Insights into modelling the gelation process in cellulose aerogels

Abstract

With rapidly increasing demand for advanced materials that can be tailored for very specific applications, aerogels have attracted attention due to their outstanding properties, such as high porosity, well developed surface area and very low density. Due to this interesting combination of properties, aerogels provide solutions for various applications such as insulation, sorbents, support for catalysts, kinetic energy absorbers etc. Moreover, certain type of aerogels (biopolymer-based) are biodegradable, their synthesis requires less harmful substrates and aligns with principles of sustainable development. The focus of this presentation is cellulose aerogels.
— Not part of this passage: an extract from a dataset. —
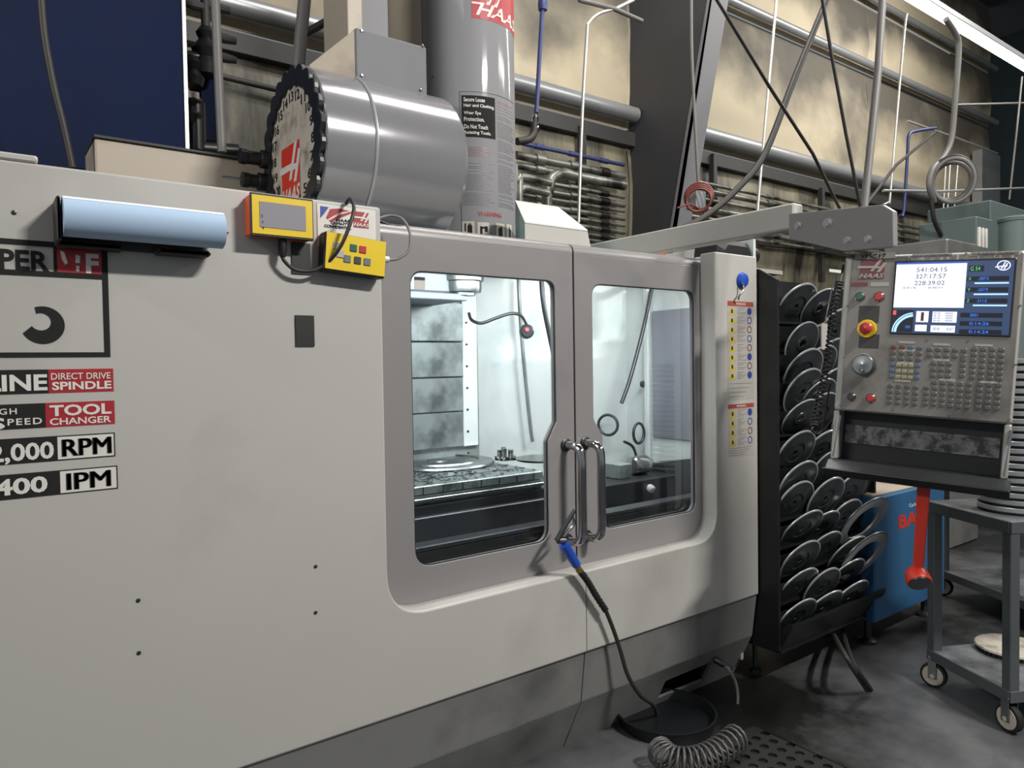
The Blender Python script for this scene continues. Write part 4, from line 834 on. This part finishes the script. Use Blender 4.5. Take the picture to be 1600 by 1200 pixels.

Their structure is formed due to the polycondensation of cellulose chains consisting of D-glucose molecules as a repeating unit. The process of the structure formation – gelation - is computationally designed with coarse-grained molecular dynamics. The Hooke’s law was applied for implementation of the linear elasticity of the chains. During simulation, cellulose polymer chains exhibit the Langevin dynamics which mimics the stochastic Brownian motion. They diffuse randomly, while parallelly an interaction between monomers (within the same or separate chains) occurs, due to Lennard-Jones potential, which leads to aggregation of the chains and forming the final, cellulose fiber-based gel structure. The computational system generation, relaxation, equilibration and gelation was followed by the next steps of the synthesis: solvent exchange and washing. These treatment steps are necessary for the supercritical drying – the final step providing a dried aerogel without a significant volume shrinkage. The developed approach and computational results indicate good agreement with the experiments. Obtained computationally microstructures were characterized in terms of pore structure and gelation kinetics. Combining experimental and numerical research creates an opportunity for deeper understanding the fundamentals of synthesis of these novel, promising materials.